Don't Obsess Over Morality

Mon, Sep 30

Plato gave us reasons to think that a total commitment to morality (in the virtue ethics sense) just is what it is to have a good life.  Is that right?  In this class we will debate whether to live the good life you shouldn't strive to be as moral as possible.  Can a moral saint also be a good friend?  Does being a good person mean you cannot also be funny, or a good cook, or just generally weird and interesting?  Can being morally good be different from being just all-around good?  We'll debate whether there are goals more important than morality and also think more seriously about the kinds of lives we honestly admire.
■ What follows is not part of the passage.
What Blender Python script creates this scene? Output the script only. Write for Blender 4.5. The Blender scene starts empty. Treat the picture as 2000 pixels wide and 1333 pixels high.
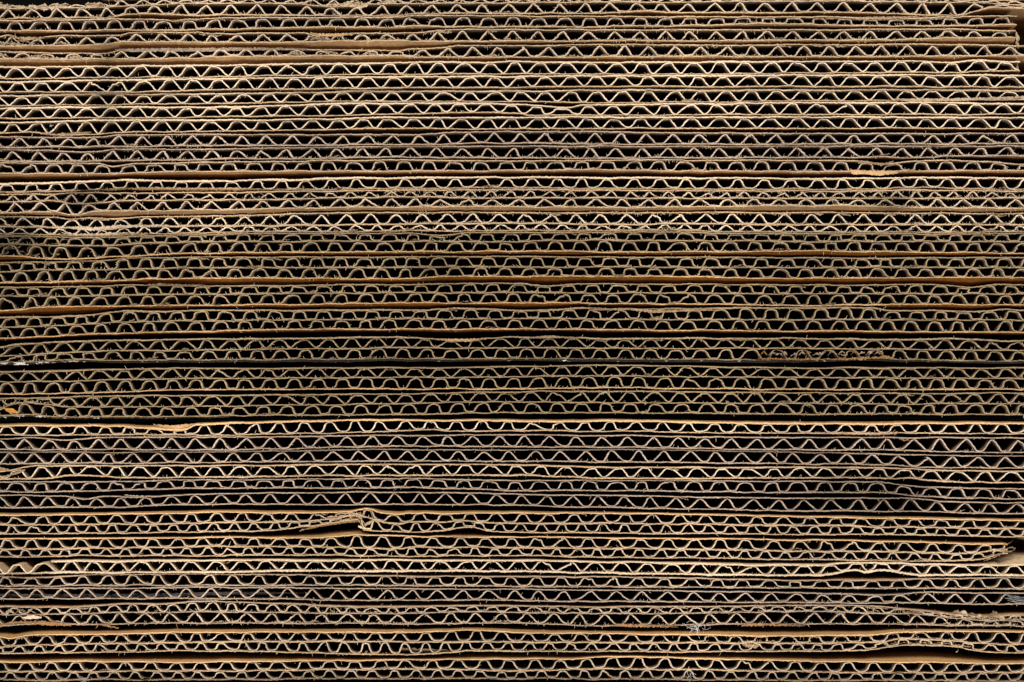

By the end of lecture today:

  1. You will understand the distinction between moral value and other types of value, applying Susan Wolf's theory.
  2. You will devise a method for weighing moral value against competing values and relate it to the moral theory you've been developing.
  3. You will construct an argument for or against the conclusion that the moral life is very demanding.

Read This:

PHILOSOPHICAL TEXT:

"Moral Saints" (Susan Wolf) (You may skip pp. 427-33 [resume at "If the above..."]. Everything after p. 435 is also optional.)

APPLICATION TEXT:

"Jean Vanier, Savior of People on the Margins, Does at 90." (NY Times)

Do This:

Before class today, complete the following reflection questions in your GGL Journal:

  1. Write down at least one argument Wolf gives for the conclusion that the fully moral life isn't likely to be the good life.
  2. How might Susan Wolf write Jean Vanier's obituary differently?
  3. Describe the life of at least one of your role models. How concerned is that person with morality?